Smart pointers¶
Standard pointers, or raw pointers, in C++ do not indicate ownership: a
pointer does not tell you who owns the object the pointer is referring to, who
should delete it and how. In C++11, so called smart pointers, which wrap
around raw pointers, where introduced to overcome these limitations. They are
contained in the <memory>
header; an alternative implementation ships with
Boost and is commonly used within the IceCube software framework.

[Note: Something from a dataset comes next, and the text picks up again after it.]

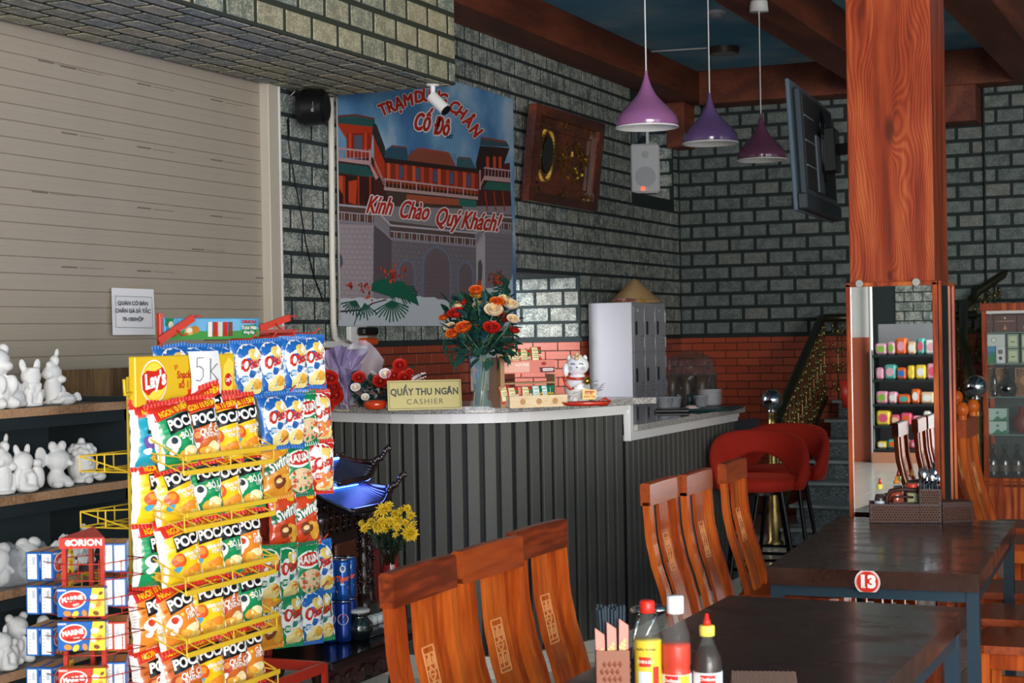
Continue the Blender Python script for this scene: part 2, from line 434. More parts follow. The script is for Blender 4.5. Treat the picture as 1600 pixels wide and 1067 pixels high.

There are three different types of smart pointers:
Exclusive ownership:
unique_ptr
,Shared ownership:
shared_ptr
,Cyclic references: break cycles with
weak_ptr
.
Exclusive ownership¶
The unique_ptr
provides the semantics of strict ownership: it owns the
object it is referring to.
// initialize smart pointer with a raw pointer
std::unique_ptr<double> p{new double{42.}};
The memory allocated for the double above is automatically released once the pointer expires (goes out of scope). One consequence of C++’s definition of strict ownership is that unique pointers cannot be copied, only moved.
Note
Unique pointers accept a custom deleter class as a second template parameter, which is called to destroy the owned object.
Recommendations¶
Prefer unique pointers to shared pointers.
Prefer ordinary scoped objects to objects on the heap owned by a unique pointer.